-- Begin Material supplied --
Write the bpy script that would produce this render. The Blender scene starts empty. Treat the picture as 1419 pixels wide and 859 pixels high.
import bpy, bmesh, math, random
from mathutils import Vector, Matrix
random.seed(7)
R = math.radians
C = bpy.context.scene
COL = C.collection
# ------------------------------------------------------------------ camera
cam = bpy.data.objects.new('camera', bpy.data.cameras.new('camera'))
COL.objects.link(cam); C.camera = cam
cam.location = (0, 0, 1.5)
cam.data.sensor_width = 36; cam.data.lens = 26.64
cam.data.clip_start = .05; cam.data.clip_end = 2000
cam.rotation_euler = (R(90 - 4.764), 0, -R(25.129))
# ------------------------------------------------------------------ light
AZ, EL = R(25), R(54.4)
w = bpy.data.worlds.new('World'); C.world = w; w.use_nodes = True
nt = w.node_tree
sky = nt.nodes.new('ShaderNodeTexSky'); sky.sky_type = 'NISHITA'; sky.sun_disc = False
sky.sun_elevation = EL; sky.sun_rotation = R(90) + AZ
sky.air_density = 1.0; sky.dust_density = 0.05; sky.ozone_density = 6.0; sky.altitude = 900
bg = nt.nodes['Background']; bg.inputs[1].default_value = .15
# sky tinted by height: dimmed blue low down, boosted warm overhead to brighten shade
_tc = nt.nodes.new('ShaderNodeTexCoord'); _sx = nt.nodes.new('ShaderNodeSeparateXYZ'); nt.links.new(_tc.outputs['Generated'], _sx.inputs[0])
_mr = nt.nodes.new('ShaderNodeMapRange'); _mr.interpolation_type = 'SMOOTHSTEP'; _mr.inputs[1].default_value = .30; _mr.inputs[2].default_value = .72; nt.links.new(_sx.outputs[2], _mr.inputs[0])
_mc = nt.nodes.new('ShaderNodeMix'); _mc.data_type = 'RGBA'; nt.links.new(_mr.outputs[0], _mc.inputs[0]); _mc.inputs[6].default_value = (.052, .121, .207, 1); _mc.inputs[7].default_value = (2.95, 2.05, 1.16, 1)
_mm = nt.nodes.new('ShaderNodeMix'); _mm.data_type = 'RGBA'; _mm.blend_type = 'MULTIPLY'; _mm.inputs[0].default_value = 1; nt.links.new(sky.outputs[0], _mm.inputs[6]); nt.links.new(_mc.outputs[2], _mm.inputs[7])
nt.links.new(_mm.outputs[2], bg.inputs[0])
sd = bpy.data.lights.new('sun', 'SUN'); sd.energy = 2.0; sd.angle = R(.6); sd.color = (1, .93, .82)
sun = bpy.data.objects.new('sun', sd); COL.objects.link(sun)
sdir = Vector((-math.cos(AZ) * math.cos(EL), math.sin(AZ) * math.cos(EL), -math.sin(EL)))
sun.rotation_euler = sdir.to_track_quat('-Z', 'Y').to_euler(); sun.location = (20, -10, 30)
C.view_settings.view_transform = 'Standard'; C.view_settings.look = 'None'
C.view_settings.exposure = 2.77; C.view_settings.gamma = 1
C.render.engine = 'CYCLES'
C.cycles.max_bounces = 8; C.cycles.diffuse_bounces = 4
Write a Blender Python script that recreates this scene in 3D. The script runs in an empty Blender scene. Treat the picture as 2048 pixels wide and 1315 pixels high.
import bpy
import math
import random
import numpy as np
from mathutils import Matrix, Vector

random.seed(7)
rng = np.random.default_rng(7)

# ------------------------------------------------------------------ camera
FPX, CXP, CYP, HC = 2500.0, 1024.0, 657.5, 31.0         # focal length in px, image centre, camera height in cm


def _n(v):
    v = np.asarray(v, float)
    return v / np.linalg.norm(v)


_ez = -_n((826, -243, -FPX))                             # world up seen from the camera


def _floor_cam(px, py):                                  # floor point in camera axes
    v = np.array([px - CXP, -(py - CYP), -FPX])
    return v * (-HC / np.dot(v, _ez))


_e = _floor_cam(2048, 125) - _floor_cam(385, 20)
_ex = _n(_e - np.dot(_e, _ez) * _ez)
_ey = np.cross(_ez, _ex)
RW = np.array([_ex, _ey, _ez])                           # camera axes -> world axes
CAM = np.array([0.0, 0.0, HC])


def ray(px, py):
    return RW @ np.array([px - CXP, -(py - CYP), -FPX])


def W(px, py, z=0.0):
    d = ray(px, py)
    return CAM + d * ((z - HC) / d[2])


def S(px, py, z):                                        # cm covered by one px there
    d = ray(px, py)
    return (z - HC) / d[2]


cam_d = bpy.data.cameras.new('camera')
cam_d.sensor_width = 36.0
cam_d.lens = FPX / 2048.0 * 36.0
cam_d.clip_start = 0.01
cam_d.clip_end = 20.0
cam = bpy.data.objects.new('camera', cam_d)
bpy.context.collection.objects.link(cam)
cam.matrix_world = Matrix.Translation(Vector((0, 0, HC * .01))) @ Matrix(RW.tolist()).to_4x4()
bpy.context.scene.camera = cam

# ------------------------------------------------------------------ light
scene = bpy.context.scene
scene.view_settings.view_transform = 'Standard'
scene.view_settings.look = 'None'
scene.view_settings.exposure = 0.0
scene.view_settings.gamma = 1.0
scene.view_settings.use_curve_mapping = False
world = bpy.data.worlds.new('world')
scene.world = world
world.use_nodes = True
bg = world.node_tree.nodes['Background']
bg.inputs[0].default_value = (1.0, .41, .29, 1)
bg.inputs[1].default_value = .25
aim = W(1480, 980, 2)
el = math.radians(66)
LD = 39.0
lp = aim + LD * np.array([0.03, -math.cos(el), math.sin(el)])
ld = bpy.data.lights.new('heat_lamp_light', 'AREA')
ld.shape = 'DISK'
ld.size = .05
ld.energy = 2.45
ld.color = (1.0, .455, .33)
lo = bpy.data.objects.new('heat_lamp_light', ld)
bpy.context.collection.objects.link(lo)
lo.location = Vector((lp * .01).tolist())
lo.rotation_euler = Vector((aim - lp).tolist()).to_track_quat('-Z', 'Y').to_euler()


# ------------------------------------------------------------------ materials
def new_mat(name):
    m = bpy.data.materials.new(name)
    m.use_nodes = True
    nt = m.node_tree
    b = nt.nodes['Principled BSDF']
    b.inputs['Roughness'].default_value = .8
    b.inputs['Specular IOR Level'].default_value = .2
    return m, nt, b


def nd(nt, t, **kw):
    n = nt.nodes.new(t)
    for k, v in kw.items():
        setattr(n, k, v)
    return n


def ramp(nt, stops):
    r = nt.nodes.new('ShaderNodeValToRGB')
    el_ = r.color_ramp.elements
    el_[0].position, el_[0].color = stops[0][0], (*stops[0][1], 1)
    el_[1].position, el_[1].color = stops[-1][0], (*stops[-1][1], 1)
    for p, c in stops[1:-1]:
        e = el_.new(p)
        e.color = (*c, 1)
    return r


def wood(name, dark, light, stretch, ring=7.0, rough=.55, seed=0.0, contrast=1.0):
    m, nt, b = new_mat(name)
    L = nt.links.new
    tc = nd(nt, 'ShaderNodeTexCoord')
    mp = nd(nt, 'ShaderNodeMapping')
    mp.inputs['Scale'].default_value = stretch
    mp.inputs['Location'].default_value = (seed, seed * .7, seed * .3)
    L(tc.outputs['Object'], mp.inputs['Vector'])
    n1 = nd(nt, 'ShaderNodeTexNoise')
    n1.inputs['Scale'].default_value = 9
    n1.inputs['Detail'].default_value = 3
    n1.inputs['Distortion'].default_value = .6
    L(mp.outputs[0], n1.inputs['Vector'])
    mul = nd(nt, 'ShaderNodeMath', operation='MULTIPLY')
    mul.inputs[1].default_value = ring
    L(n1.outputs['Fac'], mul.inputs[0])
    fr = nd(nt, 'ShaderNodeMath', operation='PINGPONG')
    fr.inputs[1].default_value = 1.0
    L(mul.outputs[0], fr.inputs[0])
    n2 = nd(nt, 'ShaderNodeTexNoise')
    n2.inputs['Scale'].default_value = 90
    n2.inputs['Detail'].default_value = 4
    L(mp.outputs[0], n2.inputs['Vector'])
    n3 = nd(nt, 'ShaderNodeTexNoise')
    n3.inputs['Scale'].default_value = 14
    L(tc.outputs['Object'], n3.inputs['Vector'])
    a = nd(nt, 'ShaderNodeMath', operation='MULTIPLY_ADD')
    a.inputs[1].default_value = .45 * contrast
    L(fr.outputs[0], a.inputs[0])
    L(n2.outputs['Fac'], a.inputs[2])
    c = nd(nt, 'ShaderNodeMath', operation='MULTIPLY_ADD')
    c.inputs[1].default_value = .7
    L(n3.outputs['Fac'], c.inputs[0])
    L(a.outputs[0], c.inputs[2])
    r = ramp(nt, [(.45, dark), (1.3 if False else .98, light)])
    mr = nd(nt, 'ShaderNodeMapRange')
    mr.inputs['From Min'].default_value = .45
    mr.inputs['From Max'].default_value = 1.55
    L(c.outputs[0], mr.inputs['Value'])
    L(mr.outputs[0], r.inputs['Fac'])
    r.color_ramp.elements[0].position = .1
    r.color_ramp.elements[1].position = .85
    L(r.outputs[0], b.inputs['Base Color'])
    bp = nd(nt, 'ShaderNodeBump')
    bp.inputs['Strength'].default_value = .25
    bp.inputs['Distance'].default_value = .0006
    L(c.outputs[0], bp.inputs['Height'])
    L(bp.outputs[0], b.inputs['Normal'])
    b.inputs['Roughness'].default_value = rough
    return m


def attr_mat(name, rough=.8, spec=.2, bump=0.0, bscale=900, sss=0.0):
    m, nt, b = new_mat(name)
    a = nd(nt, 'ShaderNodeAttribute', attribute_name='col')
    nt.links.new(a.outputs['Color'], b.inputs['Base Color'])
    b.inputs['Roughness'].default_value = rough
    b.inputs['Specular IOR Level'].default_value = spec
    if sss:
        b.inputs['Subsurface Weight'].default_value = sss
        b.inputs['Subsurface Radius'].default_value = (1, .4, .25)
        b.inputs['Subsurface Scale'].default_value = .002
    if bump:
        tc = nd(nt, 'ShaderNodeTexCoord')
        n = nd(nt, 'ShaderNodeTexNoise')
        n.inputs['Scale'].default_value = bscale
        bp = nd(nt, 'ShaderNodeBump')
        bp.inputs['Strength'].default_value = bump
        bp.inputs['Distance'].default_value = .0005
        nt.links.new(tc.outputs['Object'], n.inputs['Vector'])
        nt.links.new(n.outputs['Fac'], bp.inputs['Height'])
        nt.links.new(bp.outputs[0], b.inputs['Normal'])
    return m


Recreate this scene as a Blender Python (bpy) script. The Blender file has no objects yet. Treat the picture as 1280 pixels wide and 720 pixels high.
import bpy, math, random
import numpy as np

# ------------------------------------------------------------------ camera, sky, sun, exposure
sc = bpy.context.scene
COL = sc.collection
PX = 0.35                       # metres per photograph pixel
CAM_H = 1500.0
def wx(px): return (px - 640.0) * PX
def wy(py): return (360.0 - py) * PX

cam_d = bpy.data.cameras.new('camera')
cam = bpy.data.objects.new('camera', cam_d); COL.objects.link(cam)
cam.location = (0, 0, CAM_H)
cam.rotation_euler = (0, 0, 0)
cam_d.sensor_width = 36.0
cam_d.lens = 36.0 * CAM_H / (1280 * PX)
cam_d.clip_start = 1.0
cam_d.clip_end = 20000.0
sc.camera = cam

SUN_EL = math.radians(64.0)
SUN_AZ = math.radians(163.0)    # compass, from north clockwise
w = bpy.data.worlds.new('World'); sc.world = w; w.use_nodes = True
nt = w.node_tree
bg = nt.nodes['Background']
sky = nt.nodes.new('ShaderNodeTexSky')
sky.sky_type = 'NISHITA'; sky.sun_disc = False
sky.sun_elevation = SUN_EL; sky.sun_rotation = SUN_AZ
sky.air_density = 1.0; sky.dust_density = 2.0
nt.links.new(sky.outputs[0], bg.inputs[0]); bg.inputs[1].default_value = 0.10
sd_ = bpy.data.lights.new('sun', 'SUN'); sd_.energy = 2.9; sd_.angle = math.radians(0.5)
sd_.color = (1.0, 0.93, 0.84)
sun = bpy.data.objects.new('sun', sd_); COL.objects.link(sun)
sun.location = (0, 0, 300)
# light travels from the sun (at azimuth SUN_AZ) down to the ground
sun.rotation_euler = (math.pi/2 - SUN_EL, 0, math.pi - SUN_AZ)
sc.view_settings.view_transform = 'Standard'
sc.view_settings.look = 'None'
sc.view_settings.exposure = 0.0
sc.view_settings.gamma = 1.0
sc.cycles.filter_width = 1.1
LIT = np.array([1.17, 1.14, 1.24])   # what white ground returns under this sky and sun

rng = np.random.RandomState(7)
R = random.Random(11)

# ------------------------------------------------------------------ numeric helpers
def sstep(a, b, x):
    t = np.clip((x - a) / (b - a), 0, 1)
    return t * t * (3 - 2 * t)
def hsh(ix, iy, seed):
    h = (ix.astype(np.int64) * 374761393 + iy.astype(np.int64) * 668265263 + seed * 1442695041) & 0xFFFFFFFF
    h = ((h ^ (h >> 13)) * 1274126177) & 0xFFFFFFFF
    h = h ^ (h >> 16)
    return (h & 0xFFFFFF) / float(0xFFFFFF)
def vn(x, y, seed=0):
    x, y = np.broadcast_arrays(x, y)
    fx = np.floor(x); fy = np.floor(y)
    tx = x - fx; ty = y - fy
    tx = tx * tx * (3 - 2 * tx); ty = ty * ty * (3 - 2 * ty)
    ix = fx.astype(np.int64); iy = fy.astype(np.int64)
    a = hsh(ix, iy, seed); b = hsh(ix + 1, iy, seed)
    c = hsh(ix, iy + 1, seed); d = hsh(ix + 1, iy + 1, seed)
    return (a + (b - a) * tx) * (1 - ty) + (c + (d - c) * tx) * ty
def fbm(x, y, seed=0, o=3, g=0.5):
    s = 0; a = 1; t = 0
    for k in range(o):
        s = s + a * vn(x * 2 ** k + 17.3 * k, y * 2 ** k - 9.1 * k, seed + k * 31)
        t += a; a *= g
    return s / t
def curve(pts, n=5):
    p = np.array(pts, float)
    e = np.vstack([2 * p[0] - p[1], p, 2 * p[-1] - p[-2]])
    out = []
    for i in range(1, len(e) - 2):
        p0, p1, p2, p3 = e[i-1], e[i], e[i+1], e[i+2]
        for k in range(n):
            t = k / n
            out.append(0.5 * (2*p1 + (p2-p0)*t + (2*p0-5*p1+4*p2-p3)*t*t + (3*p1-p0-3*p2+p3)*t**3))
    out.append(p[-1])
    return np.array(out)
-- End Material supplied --
● Stated problem
Of all the entries above, repeat only the lines from the line that has "Recreate this scene" to the line that has "def wy(py): return (360.0 - py) * PX", both lines included, exactly.

● Correct response
Recreate this scene as a Blender Python (bpy) script. The Blender file has no objects yet. Treat the picture as 1280 pixels wide and 720 pixels high.
import bpy, math, random
import numpy as np

# ------------------------------------------------------------------ camera, sky, sun, exposure
sc = bpy.context.scene
COL = sc.collection
PX = 0.35                       # metres per photograph pixel
CAM_H = 1500.0
def wx(px): return (px - 640.0) * PX
def wy(py): return (360.0 - py) * PX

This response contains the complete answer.